Year of Clay - Put a Nice Face on it

Usually when you say “put a nice face on it” you’re talking about making the best of a not-so-hot situation but in this case I’m being literal: put a nice face (cane) on it (the bead).

The addition of a fancy or more complicated cane to a focal bead adds elements of interest you may not have space for on smaller, more tightly designed beads. Personally, I like to make little scenes or stories on the focal beads, setting up simple floral canes and more complex insect, face and animal canes as a part of a whole. These are the fronts of 4 recent ones:

Face bead focal

The reverse of these beads have butterflies and other little details - you can see them in this flickr page.

Year of Clay - O Canada

This is a week early I suppose - Canada Day isn’t until July 1st - but I was pretty happy with the cane! You can see that cane here on my Flickr. I used it to make some very simple slice beads and pendants, strung on satin-type cord with sliding knots.  This was probably my first ‘cookie cutter’ cane though I didn’t make it with a cookie cutter. I cut around a drawn design. The process is the same though. Now I have a head full of ideas for other similar canes!

canada flag polymer clay beads

Year of Clay - Pillows for a Small World

Before I started with polymer clay I had never really heard of pillow beads. When I made my first few, my daughter ‘borrowed’ them to use as Barbie doll pillows so to this day they remind me of little doll minis rather than beads.

Pillow Bead Sampler

These are 2 each of beads I made with little clay fabric swatches I made a few weeks ago. They are all 5/8″ squares, plumply stuffed with scrap clay… and a fabulous way to use clay fabric. Since you can flatten sheets of clay in the pasta machine, to reduce the bumpy feeling, I often recommend pillow beads to new clay bead makers. If you are careful, there is minimal finishing to do, the shape is easy to hold to sand or varnish and does not roll away when being photo’d or worked on.

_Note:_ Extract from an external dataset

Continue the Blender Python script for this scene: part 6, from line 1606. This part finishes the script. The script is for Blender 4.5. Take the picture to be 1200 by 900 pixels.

Year of Clay - Flower on a Necklace

I have been making these tsumami kanzashi-inspired, faux fabric, clay flowers for almost 4 years now. And I have made many, many hundreds. Have I used more than a few? No. They sell even as ‘beads’ at shows but I don’t think I’ve done a thing with them. So I decided this after noon I would turn the larger one from the weekend’s batch into a pendant one way or the other!

clay kanzashi necklace

I stared at the pendant for a while and was lacking inspiration - I am out of practice with jewelry design! - but I didn’t think my usual leather choker was going to do it for this one. In the end, I settled for two strands of glass beads. The pendant is large enough (about 2.5″) to hide the front clasp attachment and the necklace is nice and light.

Clay Fabric Sheets

I have (easily) 200 different canes in my stash, of various size, design and colour. Sometimes, I dig out a bunch and make clay fabric. The clay fabric gets used on any sort of item that has flat surfaces like pillow beads, cutter beads and pendants or pens.

When I’m dreaming this stuff up I usually work from one of two directions. I either unify a sheet by colour or by pattern. I use the term ‘unify’ loosely here, the idea is to use canes that may not otherwise get out to play much!

First, here is an example of by pattern. One section is of my current stock of mums and the other of roses, sliced and placed on a black base. Though the colours vary greatly, the pattern still ties the sheet together. The shapes are similar and the eye appreciates that.

polymer clay fabric

Second we have a few of my by colour pieces. Black and white, coffee tones and accents and blue-greens. The colours are picked from a variety of sizes and designs but limited colour ways.

polymer clay fabric

To see some more of the clay fabrics I did with this run take a look at my flickr. Next up, a lot of items! These pieces look small but after the slices get smoothed in and the sheets flattened on the pasta machine, I imagine there will be enough to make many dozens of items just from these few sheets.

Year of Clay - Little Things, a Bit Different

Somewhere in the production of making a stack of new canes, beads and finished items for upcoming shows and online venues, I found the time to fool around with some new work and old favourites.

Shrinky Suns Iced Cinnamon Buns Disturbing Faces

I hadn’t played with shrinky plastic for more than 20 years even though I’ve begun to see it around again, a lot. Friday I was stranded in a Michaels waiting for a thunderstorm to end and a pack called… The suns are based off of a large stamp of mine. One side shows the frosted side I coloured on, the other is shiny smooth top side. Tons of fun with these!

In the search for pretty icing on my food beads, I tried the very simple thinned out TLS as a sweet looking glaze. Voila! It worked. I thinned out a teaspoon of TLS with a few droppers of mineral oil and iced beads! Next, try with alcohol colouring.

The final ones are the end slices off some older face canes I reduced for my shop - I reduced them a little small (still perfect for beads though) so they are all a very reasonable $3.00 instead of the $3.50 or $4.00 my semi complex canes are. Distortion can sometimes be a fun thing.